Ilario,
My point is rather that while WLM has a clear-cut dynamic, "put in
resources->get photos in Commons", I believe that in the area of
gender-gap the dynamic could be more complex (as in my example).
And if WMF only want to see a direct link between effort and impact,
they could miss out other dynamics. And in my example I think the
funding body never even asked it the number of female editors in
Wikipedia increased, for them the media coverage was a more concrete
and satisfying result (I wonder if this would be true for WMF grantmaking?)
Anders
Ilario Valdelli skrev den 2015-01-06 12:00:
Hi Anders,
my 2 cents. A project has a budget, this budget can be financed
externally but there are some countries which have more opportunities
than others.
In addition (it's my personal point of view) the external funding
introduces a bigger complexity to the projects in terms of management
of sponsors and external funders (matching the strategies of WMF and
to apply for WMF funds is not the same to find a compromise with the
strategies and the accountability of the external funders). In my
opinion the external funds generate the request to have some
additional skills in the team of the project and probably longer time
to setup the project.
In the other hand it would be easier to find external funds if a
program/project has already generated some good results. In your
example you say that the second year the project received more funds,
but you have been lucky to find someone trusting on you the first year.

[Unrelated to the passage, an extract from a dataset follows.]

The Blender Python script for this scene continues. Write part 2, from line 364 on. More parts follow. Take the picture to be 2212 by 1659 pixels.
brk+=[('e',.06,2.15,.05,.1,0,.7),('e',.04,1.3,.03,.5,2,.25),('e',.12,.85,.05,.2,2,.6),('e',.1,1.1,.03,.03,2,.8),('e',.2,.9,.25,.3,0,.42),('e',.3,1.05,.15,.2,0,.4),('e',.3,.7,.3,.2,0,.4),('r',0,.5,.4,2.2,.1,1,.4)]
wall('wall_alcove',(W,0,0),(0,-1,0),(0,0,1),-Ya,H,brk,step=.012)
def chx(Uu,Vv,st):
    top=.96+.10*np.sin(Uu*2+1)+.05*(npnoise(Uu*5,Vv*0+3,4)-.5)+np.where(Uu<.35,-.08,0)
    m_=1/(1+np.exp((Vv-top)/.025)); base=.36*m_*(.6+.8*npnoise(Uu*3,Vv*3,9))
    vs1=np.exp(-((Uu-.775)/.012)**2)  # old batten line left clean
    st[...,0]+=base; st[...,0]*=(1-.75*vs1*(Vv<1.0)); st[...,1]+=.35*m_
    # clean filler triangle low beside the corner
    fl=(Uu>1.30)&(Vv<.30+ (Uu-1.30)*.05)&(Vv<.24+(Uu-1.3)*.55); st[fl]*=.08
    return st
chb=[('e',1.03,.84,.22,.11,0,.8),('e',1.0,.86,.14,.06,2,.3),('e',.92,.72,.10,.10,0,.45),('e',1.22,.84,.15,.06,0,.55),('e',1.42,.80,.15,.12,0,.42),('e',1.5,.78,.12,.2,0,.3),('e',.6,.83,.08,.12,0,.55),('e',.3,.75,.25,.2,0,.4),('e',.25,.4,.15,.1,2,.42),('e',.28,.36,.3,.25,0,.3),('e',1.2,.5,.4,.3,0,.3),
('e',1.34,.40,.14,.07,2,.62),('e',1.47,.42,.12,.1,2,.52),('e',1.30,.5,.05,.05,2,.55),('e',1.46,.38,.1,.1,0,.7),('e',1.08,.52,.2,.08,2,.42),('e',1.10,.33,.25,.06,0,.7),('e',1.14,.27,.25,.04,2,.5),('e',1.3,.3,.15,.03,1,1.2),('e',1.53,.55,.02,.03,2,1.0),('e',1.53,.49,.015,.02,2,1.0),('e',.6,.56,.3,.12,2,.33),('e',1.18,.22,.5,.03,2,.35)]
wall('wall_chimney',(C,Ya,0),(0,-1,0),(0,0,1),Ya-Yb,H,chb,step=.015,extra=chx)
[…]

For this reason I can apply your example more to WLM than to gender
gap because WLM has already a well established history and very good
results to attract external funds, instead of some other new projects
requiring to be "incubated" more.
Regards
On 06.01.2015 11:37, Anders Wennersten wrote:
Thanks Siko, also from me.
I do hope that you use this time to really learn of the dynamics of
grants/impact, by following up of earlier experience and also in
defining expectations targets etc in a specific area
For me an eyeopener was a program run in Sweden by WMSE to get more
female contributors. It was funded from outside WMF and primary
involved workshops for Wikipedia writing, in a form we are all
familiar with. The workshops was run in different middlesized towns
and got a very limited attendance, 3-15 persons, whereof only a tiny
fraction stayed on as Wikipedians after the workshop. I got annoyed
at first noticing it cost something like 100-200 dollar per
participant, and 20 times as much to get the one among them who
stayed on but only making some 50-100 edits. I saw it as a truly
waste of money (not WMF though).
But then I learned that those activities attracted more media
attention than any other program having been run by WMSE, there must
now be between 30-50 coverages in local and nationwide papers and
radio stations. And the funding body saw this as a thundering
success, and has given even more funding for a second year. And then
something happened as a result from this media coverage, more female
editors has now a year later turned up!